* START SOURCE RECORDS *

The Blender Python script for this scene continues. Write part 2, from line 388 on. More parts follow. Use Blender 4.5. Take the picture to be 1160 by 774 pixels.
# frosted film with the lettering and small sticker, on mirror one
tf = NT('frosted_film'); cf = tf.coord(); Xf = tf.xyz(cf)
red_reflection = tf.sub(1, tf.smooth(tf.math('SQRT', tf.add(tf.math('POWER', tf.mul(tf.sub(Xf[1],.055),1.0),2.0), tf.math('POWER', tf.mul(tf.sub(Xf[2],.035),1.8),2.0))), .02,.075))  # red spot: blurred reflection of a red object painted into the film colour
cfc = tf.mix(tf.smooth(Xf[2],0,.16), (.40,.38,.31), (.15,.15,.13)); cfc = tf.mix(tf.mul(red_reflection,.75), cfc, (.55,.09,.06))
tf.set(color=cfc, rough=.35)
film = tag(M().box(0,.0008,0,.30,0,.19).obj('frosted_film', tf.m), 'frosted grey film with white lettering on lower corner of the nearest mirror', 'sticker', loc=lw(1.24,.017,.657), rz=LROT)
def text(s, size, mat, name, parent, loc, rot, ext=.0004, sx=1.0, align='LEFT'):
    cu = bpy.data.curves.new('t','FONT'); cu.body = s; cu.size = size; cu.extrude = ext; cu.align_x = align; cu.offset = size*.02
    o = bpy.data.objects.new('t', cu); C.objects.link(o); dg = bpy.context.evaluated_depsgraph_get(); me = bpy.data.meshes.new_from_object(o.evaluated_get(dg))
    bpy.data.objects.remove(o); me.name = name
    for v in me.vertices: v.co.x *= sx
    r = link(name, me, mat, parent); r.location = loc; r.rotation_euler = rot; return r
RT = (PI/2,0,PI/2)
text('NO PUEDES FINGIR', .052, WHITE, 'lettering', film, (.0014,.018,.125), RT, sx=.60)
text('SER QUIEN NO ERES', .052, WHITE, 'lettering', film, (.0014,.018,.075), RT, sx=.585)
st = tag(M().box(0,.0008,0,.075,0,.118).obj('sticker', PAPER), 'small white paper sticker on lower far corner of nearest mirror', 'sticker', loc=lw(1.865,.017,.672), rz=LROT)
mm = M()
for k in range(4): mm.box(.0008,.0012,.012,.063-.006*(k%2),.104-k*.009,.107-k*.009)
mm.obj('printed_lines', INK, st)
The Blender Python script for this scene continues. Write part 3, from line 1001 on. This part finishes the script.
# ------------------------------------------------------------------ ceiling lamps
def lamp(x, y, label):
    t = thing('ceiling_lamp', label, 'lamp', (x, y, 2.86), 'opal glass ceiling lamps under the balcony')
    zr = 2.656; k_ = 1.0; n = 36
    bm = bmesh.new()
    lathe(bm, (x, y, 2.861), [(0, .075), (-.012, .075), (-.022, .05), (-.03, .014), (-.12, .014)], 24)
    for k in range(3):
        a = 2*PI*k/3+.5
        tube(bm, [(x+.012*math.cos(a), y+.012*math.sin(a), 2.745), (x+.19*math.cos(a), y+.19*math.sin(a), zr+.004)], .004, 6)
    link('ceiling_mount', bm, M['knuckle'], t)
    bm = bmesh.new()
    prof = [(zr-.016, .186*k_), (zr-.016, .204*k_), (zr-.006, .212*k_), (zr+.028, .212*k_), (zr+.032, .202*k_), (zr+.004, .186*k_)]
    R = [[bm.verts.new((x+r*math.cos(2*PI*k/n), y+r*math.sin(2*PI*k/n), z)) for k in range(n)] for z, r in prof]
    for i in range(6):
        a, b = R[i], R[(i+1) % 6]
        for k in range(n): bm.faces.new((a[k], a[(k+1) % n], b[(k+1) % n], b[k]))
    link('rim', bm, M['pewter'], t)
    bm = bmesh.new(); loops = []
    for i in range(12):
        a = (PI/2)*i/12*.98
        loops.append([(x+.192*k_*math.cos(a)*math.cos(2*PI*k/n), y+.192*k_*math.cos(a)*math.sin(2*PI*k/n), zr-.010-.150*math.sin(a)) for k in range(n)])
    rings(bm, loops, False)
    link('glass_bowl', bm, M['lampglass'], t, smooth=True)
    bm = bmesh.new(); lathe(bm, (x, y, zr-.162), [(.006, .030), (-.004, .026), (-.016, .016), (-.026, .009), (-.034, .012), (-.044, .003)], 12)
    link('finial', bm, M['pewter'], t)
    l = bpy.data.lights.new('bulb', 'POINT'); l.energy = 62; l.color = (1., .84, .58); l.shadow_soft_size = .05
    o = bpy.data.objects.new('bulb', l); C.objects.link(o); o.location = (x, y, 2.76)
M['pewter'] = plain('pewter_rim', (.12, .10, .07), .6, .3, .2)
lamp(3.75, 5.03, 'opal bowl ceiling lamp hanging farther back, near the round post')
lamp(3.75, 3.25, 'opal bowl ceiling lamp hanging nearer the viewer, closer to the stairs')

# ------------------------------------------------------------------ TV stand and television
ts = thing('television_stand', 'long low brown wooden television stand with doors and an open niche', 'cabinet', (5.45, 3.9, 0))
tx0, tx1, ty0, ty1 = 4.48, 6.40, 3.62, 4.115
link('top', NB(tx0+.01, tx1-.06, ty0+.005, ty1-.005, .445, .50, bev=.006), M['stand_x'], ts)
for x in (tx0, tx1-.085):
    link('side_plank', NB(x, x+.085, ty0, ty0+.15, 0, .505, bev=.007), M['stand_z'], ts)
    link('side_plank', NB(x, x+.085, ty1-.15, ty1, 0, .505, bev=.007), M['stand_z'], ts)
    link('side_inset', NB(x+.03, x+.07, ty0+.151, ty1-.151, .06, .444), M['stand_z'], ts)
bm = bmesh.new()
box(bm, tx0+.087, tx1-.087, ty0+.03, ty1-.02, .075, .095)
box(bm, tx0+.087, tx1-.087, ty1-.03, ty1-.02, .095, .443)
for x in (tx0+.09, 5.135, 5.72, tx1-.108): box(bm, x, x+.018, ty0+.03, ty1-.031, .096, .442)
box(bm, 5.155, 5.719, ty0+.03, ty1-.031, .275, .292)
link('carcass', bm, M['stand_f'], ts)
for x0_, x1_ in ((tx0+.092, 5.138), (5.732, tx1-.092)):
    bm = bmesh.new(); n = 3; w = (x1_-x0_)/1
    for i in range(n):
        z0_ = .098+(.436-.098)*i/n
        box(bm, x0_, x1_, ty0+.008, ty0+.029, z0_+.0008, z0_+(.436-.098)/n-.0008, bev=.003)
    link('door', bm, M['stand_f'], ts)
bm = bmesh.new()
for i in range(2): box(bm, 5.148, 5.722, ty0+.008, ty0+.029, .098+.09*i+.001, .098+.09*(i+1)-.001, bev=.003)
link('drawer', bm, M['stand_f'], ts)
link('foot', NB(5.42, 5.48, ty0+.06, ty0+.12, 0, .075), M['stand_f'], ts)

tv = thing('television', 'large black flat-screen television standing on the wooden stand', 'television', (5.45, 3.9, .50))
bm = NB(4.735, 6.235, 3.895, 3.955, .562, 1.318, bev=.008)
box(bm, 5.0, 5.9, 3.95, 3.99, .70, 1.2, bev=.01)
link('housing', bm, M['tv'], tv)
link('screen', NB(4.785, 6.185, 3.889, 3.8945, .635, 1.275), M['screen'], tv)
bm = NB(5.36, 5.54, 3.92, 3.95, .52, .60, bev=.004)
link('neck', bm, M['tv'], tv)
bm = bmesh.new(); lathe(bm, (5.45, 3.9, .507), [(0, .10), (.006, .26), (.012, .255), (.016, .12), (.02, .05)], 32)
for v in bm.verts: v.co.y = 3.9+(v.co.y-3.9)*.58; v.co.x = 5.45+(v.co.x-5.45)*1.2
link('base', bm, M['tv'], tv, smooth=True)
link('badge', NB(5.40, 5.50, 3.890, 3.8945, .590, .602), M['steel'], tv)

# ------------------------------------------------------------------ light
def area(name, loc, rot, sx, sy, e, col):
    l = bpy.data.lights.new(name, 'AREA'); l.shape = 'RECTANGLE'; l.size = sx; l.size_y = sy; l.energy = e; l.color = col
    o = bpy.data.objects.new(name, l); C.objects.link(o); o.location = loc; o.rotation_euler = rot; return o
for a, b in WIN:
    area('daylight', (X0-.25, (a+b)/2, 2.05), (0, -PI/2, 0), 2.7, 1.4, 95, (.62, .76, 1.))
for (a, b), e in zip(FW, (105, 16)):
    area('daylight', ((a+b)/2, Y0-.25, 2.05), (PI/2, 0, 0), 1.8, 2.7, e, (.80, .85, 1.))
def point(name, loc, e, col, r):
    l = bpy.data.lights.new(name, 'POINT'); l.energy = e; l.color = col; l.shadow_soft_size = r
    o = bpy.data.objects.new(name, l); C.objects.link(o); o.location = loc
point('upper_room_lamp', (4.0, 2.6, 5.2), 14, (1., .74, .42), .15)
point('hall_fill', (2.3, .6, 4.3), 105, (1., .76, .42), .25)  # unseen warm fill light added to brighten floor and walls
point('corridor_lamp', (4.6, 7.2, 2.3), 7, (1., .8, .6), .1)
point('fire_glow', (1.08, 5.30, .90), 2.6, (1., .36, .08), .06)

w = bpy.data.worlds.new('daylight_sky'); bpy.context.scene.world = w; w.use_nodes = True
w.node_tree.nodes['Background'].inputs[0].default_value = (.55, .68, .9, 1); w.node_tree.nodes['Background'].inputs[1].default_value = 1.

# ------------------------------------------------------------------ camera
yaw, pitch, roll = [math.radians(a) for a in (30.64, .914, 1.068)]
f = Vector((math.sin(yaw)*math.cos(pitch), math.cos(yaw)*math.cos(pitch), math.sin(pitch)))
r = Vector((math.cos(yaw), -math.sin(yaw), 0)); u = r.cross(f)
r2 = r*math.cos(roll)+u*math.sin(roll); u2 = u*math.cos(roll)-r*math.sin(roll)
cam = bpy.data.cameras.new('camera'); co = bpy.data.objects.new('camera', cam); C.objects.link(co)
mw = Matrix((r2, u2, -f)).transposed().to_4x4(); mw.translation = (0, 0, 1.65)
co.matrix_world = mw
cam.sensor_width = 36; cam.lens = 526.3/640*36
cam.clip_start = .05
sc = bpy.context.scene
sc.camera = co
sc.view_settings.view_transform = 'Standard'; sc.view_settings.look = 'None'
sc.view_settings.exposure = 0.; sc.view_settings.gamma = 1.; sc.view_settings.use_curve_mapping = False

* END SOURCE RECORDS *

§ THE EXERCISE: Extract only the lines from the line with "finishes the script." through the line with "lamp(3.75, 3.25, 'opal", keeping both end lines exactly as they are.

§ OUTPUT FOR THIS EXERCISE:
The Blender Python script for this scene continues. Write part 3, from line 1001 on. This part finishes the script.
# ------------------------------------------------------------------ ceiling lamps
def lamp(x, y, label):
    t = thing('ceiling_lamp', label, 'lamp', (x, y, 2.86), 'opal glass ceiling lamps under the balcony')
    zr = 2.656; k_ = 1.0; n = 36
    bm = bmesh.new()
    lathe(bm, (x, y, 2.861), [(0, .075), (-.012, .075), (-.022, .05), (-.03, .014), (-.12, .014)], 24)
    for k in range(3):
        a = 2*PI*k/3+.5
        tube(bm, [(x+.012*math.cos(a), y+.012*math.sin(a), 2.745), (x+.19*math.cos(a), y+.19*math.sin(a), zr+.004)], .004, 6)
    link('ceiling_mount', bm, M['knuckle'], t)
    bm = bmesh.new()
    prof = [(zr-.016, .186*k_), (zr-.016, .204*k_), (zr-.006, .212*k_), (zr+.028, .212*k_), (zr+.032, .202*k_), (zr+.004, .186*k_)]
    R = [[bm.verts.new((x+r*math.cos(2*PI*k/n), y+r*math.sin(2*PI*k/n), z)) for k in range(n)] for z, r in prof]
    for i in range(6):
        a, b = R[i], R[(i+1) % 6]
        for k in range(n): bm.faces.new((a[k], a[(k+1) % n], b[(k+1) % n], b[k]))
    link('rim', bm, M['pewter'], t)
    bm = bmesh.new(); loops = []
    for i in range(12):
        a = (PI/2)*i/12*.98
        loops.append([(x+.192*k_*math.cos(a)*math.cos(2*PI*k/n), y+.192*k_*math.cos(a)*math.sin(2*PI*k/n), zr-.010-.150*math.sin(a)) for k in range(n)])
    rings(bm, loops, False)
    link('glass_bowl', bm, M['lampglass'], t, smooth=True)
    bm = bmesh.new(); lathe(bm, (x, y, zr-.162), [(.006, .030), (-.004, .026), (-.016, .016), (-.026, .009), (-.034, .012), (-.044, .003)], 12)
    link('finial', bm, M['pewter'], t)
    l = bpy.data.lights.new('bulb', 'POINT'); l.energy = 62; l.color = (1., .84, .58); l.shadow_soft_size = .05
    o = bpy.data.objects.new('bulb', l); C.objects.link(o); o.location = (x, y, 2.76)
M['pewter'] = plain('pewter_rim', (.12, .10, .07), .6, .3, .2)
lamp(3.75, 5.03, 'opal bowl ceiling lamp hanging farther back, near the round post')
lamp(3.75, 3.25, 'opal bowl ceiling lamp hanging nearer the viewer, closer to the stairs')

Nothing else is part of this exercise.